Wednesday, October 7, 2009
Russia lauds birthday strongman Putin
By Anna Smolchenko (AFP)
MOSCOW — An ode was published in his honour. A painting was given to him by the president. A novelist wished him a long life. And the Orthodox Church praised him for his tact. There was no shortage of leading Russians Wednesday queuing up to congratulate their favourite politician Vladimir Putin on his 57th birthday, with his critics still sidelined after 10 years in power. "Fifty-seven years is an average age," mused leading novelist Valentin Rasputin at a meeting Putin attended with some of Russia's best known writers.
"Today people live for a long time and statesmen -- the more they work... the more energies remain for the rest of the life," Rasputin was quoted as saying by Russia's official news agency ITAR-TASS. "God willing you manage the same. We wish everything goes well for you. And what is well? That means well for the country, well for us." Analysts say Putin, who served eight years as Russia's second post-Soviet president and has now settled comfortably into the role of prime minister, remains Russia's favourite politician. He is keeping the world in suspense over whether he is plotting a return to the Kremlin but if he wins the 2012 polls he is likely to stay in power for another 12 years, until he turns 72.
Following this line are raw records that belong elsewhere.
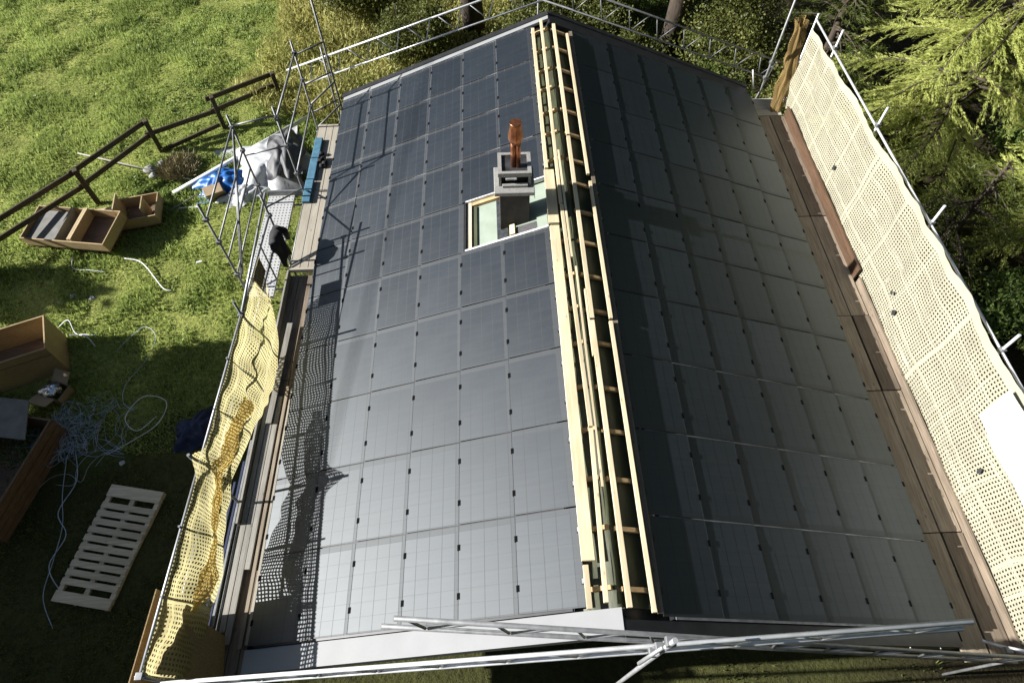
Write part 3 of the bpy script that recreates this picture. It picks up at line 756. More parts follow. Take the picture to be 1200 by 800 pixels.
for x in (-5.48, -5.41):
    m = MB(); m.box((x, 1.2, -2.63), (x + .045, 7.55, -2.58)); bevel(m.build('edge_batten', M['plank_light'], left), .004)
m = MB(); m.box((-6.03, 6.2, -1.45), (-6.015, 6.75, -1.05)); m.build('sign_board', M['ply_dark'], left)

right = thing('scaffold', 'tube scaffold along the shaded eave, carrying the cream net', 'scaffold', (6.2, 6, -5.8))
RX = 6.66
for y in (.85, 3.65, 6.45, 9.25, 12.05, 13.4):
    tb('standard', [(RX, y, -6), (RX, y, .12 if y < 13 else -.25)], right, 'alu'); tb('standard', [(5.66, y, -6), (5.66, y, -2.70)], right)
    tb('transom', [(5.6, y, -2.68), (RX + .05, y, -2.68)], right)
for z in (-.30, -1.4, -2.45): tb('guard_rail', [(RX, -.6, z), (RX, 13.4, z - .1)], right, 'alu')
for i, (y0, y1) in enumerate(((-.55, 1.42), (1.44, 4.2), (4.22, 6.0), (6.02, 8.9), (8.92, 12.6))):
    d = .01 * (i % 2)
    for x0, x1, mt in ((5.62, 6.02, 'plank'), (6.06, 6.42, 'plank' if i % 2 else 'plank_dark')):
        m = MB(); m.box((x0 + random.uniform(-.02, .0), y0, -2.64 - d), (x1 + random.uniform(-.015, .01), y1, -2.595 - d)); bevel(m.build('deck_board', M[mt], right), .006)
M['rust_board'] = wood('rust_brown_board', (.105, .062, .036), (.06, .034, .02), 1, rnd=.1)
m = MB(); m.box((6.43, -.5, -2.63), (6.47, 6.9, -2.44)); m.build('toe_board', M['plank_dark'], right)
m = MB(); m.box((6.41, 7.0, -2.63), (6.45, 12.6, -2.30)); o = m.build('toe_board', M['rust_board'], right); o['label'] = 'rust brown toe board along the far half'
m = MB(); m.box((5.60, 12.62, -2.62), (6.36, 12.86, -2.57)); bevel(m.build('deck_board', M['plank_x'], right), .006)
m = MB(); m.box((5.64, 12.90, -2.66), (6.42, 13.4, -2.61)); bevel(m.build('deck_board', M['plank_x'], right), .006)
for k in range(4):
    m = MB(); y = .6 + k * 3.1; m.box((5.56, y, -2.60), (5.64, y + .07, -2.555)); m.build('deck_hook', M['black'], right)

for y in (2.38, 5.33, 7.95):
    coupler((LX, y, rz(y) - .55), left); coupler((LX + .05, y, -2.68), left)
for y, z in ((10.15, -1.15), (10.15, -1.96), (12.6, -.46), (12.6, -1.15), (12.6, -1.92)): coupler((LX, y, z), left)
for y, z in ((7.3, -.54), (9.9, -.42), (7.3, -1.17), (9.9, -1.05), (7.3, -2.17), (9.9, -2.05)): coupler((OX, y, z), left)
for y in (.85, 3.65, 6.45, 9.25, 12.05): coupler((RX, y, -.31), right)

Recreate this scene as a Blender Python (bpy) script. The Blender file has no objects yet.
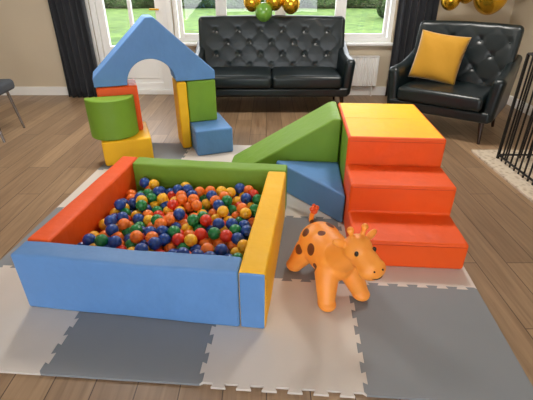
import bpy, bmesh, math, random
from mathutils import Vector, Matrix, Euler
random.seed(11)
S=bpy.context.scene
COL=S.collection
PITCH=28.7; H=1.32; YAW=math.radians(4.2)
cs,sn=math.cos(YAW),math.sin(YAW)

def lin(c):
    def f(v):
        v/=255.0
        return v/12.92 if v<=0.04045 else ((v+0.055)/1.055)**2.4
    return (f(c[0]),f(c[1]),f(c[2]),1)
def newmat(name):
    m=bpy.data.materials.new(name); m.use_nodes=True
    nt=m.node_tree; b=nt.nodes['Principled BSDF']
    return m,nt,b
def mat(name,rgb,rough=.5,metal=0,bump=0,bscale=10,bdist=.01,var=0,vscale=5,coat=0,sheen=0,spec=.5,detail=2):
    m,nt,b=newmat(name)
    c=lin(rgb)
    b.inputs['Base Color'].default_value=c
    b.inputs['Roughness'].default_value=rough
    b.inputs['Metallic'].default_value=metal
    b.inputs['Specular IOR Level'].default_value=spec
    b.inputs['Coat Weight'].default_value=coat
    b.inputs['Sheen Weight'].default_value=sheen
    tc=nt.nodes.new('ShaderNodeTexCoord')
    if bump:
        n=nt.nodes.new('ShaderNodeTexNoise'); n.inputs['Scale'].default_value=bscale; n.inputs['Detail'].default_value=detail
        bp=nt.nodes.new('ShaderNodeBump'); bp.inputs['Strength'].default_value=bump; bp.inputs['Distance'].default_value=bdist
        nt.links.new(tc.outputs['Object'],n.inputs['Vector'])
        nt.links.new(n.outputs['Fac'],bp.inputs['Height']); nt.links.new(bp.outputs['Normal'],b.inputs['Normal'])
    if var:
        n=nt.nodes.new('ShaderNodeTexNoise'); n.inputs['Scale'].default_value=vscale; n.inputs['Detail'].default_value=3
        r=nt.nodes.new('ShaderNodeValToRGB')
        r.color_ramp.elements[0].position=.3; r.color_ramp.elements[1].position=.7
        r.color_ramp.elements[0].color=(c[0]*(1-var),c[1]*(1-var),c[2]*(1-var),1)
        r.color_ramp.elements[1].color=(min(1,c[0]*(1+var)),min(1,c[1]*(1+var)),min(1,c[2]*(1+var)),1)
        nt.links.new(tc.outputs['Object'],n.inputs['Vector'])
        nt.links.new(n.outputs['Fac'],r.inputs['Fac']); nt.links.new(r.outputs['Color'],b.inputs['Base Color'])
    return m

VK=dict(rough=.52,bump=.55,bscale=6,bdist=.022,var=.04,spec=.4,detail=3)
V_BLUE=mat('vinyl_blue',(96,142,200),**VK)
V_RED=mat('vinyl_red',(238,88,20),**VK)
V_YEL=mat('vinyl_yellow',(250,192,30),**VK)
V_GRN=mat('vinyl_green',(118,158,46),**VK)
M_WHITE=mat('white_paint',(244,244,242),.4)
M_WALL=mat('wall_paint',(208,194,170),.85,var=.02,vscale=2)
M_CEIL=mat('ceiling_paint',(244,243,240),.9)
M_LEATH=mat('dark_green_leather',(15,27,30),.33,bump=.3,bscale=60,bdist=.002,spec=.5)
M_WOOD=mat('dark_wood',(48,30,20),.4)
M_CURT=mat('charcoal_fabric',(38,40,46),.9,sheen=.1)
M_MUST=mat('mustard_velvet',(182,132,8),.75,sheen=.3,bump=.5,bscale=12)
M_GOLD=mat('gold_foil',(225,175,50),.2,metal=.8)
M_GRNB=mat('green_balloon',(110,160,60),.25,coat=.5)
M_BLACK=mat('black_metal',(18,18,20),.4,metal=.3)
M_GREYF=mat('grey_upholstery',(66,70,76),.9,bump=.2,bscale=80)
M_MATW=mat('foam_white',(212,204,196),.75,bump=.3,bscale=250,bdist=.001,var=.02)
M_MATG=mat('foam_grey',(132,136,141),.75,bump=.3,bscale=250,bdist=.001,var=.02)
M_CHROME=mat('chrome_leg',(150,150,152),.25,metal=.9)

def obj(name,me,mats=(),loc=(0,0,0),rot=(0,0,0),parent=None,smooth=True,wn=False):
    o=bpy.data.objects.new(name,me); COL.objects.link(o)
    for m in mats: me.materials.append(m)
    o.location=loc; o.rotation_euler=rot
    if parent: o.parent=parent
    if smooth:
        for p in me.polygons: p.use_smooth=True
    if wn:
        w=o.modifiers.new('wn','WEIGHTED_NORMAL'); w.weight=100
    return o
def empty(name,loc=(0,0,0),rot=(0,0,0)):
    e=bpy.data.objects.new(name,None); COL.objects.link(e); e.location=loc; e.rotation_euler=rot; e.empty_display_size=.1
    return e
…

A Russian newspaper, the Nezavisimaya Gazeta, carried an ode in honour of Putin on its front page that stepped a fine line between eulogy and irony. "I congratulate you, comrade Putin/ And may God give you another 120 years," it said. Patriarch Kirill, head of the Russian Orthodox Church, extolled what he described as Putin's openness, wisdom and tact.
"With inherent tact you persistently defend the interests of the state, confirming the authority of power far outside the country's borders," he said in a statement posted on the Church's website. Putin's protege and now president, Dmitry Medvedev, also took the time to meet with Putin and presented him with a painting, the Russian television said. Earlier Wednesday, Putin met with some of Russia's leading writers at the Pushkin Art Museum in Moscow, pledging more financial aide for them in an apparent attempt to win the intellectuals' support. But several top writers, including author Dmitry Bykov and prize-winning novelist Lyudmila Ulitskaya, said they had declined invitations to meet Putin.
"I am not attending," Ulitskaya told AFP.
"I am leaving today on my holidays and I bought my tickets in advance," she added without giving further details. Later Wednesday, Bykov attended an event to mark the memory of Anna Politkovskaya, an anti-Kremlin journalist killed three years ago. Neither the Kremlin nor Putin made any statements regarding her unsolved murder in 2006.
Bykov told Moscow Echo radio that he would have considered attending, but Putin's birthday was a bad choice for the event.
"The fact it's on his birthday turns it into protocol. My upbringing does not allow me to see someone on his birthday and then talk about problems with him, to express criticism." Putin's spokesman Dmitry Peskov confirmed that several writers were unable to come but denied this was because of any objections towards the prime minister. Putin loses no opportunity to stress that he is in good physical health -- be it by posturing with a naked torso in the Russian wilderness or diving to the bottom of the world's deepest lake. Moskovsky Komsomolets, a newspaper seen as being close to the Kremlin, said Medvedev's main problem was the elite didn't consider him to be a decision maker. "At a time when the president makes his speeches, the prime minister makes all the real decisions," it said. "That's the main internal political challenge faced today by Dmitry Medvedev."